しかし、生活スタイルの変化や食の多様化により、日本国内の乾麺市場は縮小の一途をたどっていました。業界に新風を巻き起こしたいと2019年からリブランディング事業に着手しました」(小川さん)
今回再販されるクラフトビール開発の経緯について、「稲庭うどん小川」が抱える課題の一つに“食品ロス”があったと言います。
「湯沢市で運営するビジネス支援センター『ゆざわーBiz』というサポート拠点があります。センターで廃棄料の値上がりについて相談した折に、何か活用できないか協議しました。
ちょうど同じタイミングで、羽後麦酒様も『地域商材とのコラボ商品を作りたい』とご相談されていたことでマッチングしました」(小川さん)
うどんの端材を活用
稲庭うどんの製造工程でどうしても生じるのが3センチメートルほどの端材を活用したいと考えていた小川さん。
「これまで廃棄する端材は月200キログラム程度ありました。2023年4月頃から、老人ホームや子ども食堂など秋田県内の事業所5カ所に寄贈させていただいていることもあり、ほとんど廃棄はなくなりました。
端材のさらなる活用を模索した結果、秋田県の地元企業とのクラフトビール開発にたどり着きました」(小川さん)
こうして生まれた「INANIWA HAPPOUSHU-稲庭発泡酒」は、2023年7月に発売され、初回生産分300本が約2週間で完売。
小川さんは、今回の再販について「多くのメディアに注目され、再販を望む声が多かった」とし、「限定600本の再販に踏み切りました」と言います。

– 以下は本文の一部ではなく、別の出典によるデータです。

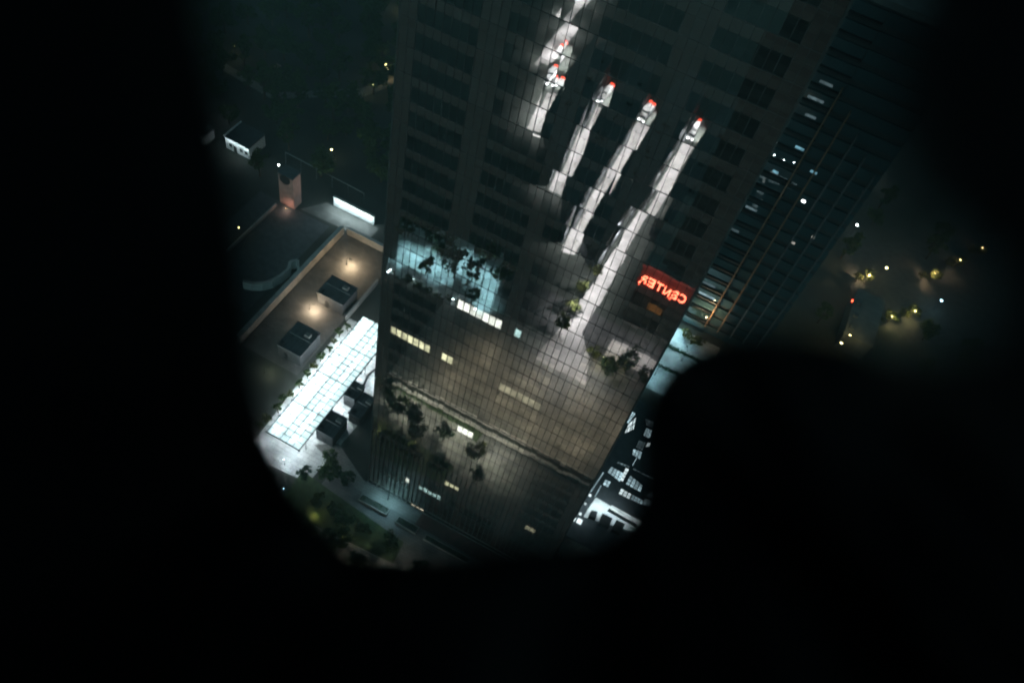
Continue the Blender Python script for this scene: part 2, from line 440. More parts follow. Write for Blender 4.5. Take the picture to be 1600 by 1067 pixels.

さて、気になるのが「稲庭うどん」からできた発泡酒のお味でしょう。
「味わいは最初に塩の香りがします。しかし、決して塩辛いわけではありません。若干の苦みとキレの良さがあり、飲んだ後には豊かなアロマな香りが口の中に広がります。色は、きれいなレモン色をしています」(小川さん)
「あまりの反響の大きさに初回生産300本は少なすぎた…と反省しました」と小川さん。
「『うどんからできた発泡酒を飲んでみたい』との声が多く寄せられました。実際に飲んだ人からは、『塩の香りのビールが珍しい』『暑い夏にはピッタリのテイスト』『食中酒やお休み前のくつろぎタイムが楽しめる』『アルコール度数が4.5%で女性にも飲みやすい』と好評です」(小川さん)
再販場所は、湯沢市、横手市の道の駅・個人店の他、秋田市内のお土産販売店、「羽後麦酒」のオンラインショップでも手に入れることができるそうです。
販路を開拓し、海外へ
これまでのプロジェクトの反響について、小川さんは「おかげ様で、パッケージ変更により、オンラインショップの売上増加・全国量販店様での新規取り扱いも増えました。また、海外への販路開拓では現在34か国まで輸出実績を伸ばしています」と説明します。
また、さらなる“稲庭うどんイノベーション”を起こすべくすでに動いていることを明かしてくれました。
「食の多様化に対応すべく植物性由来の原料のみを使用した稲庭うどん専用『ビーガンつゆ』を開発しました。現在、クラウドファンディング『Makuake(マクアケ)』にてテストマーケティングを行うため準備を進めています」(小川さん)
進化する「稲庭うどん」が世界中で名の知られる存在になる日も近いかもしれません。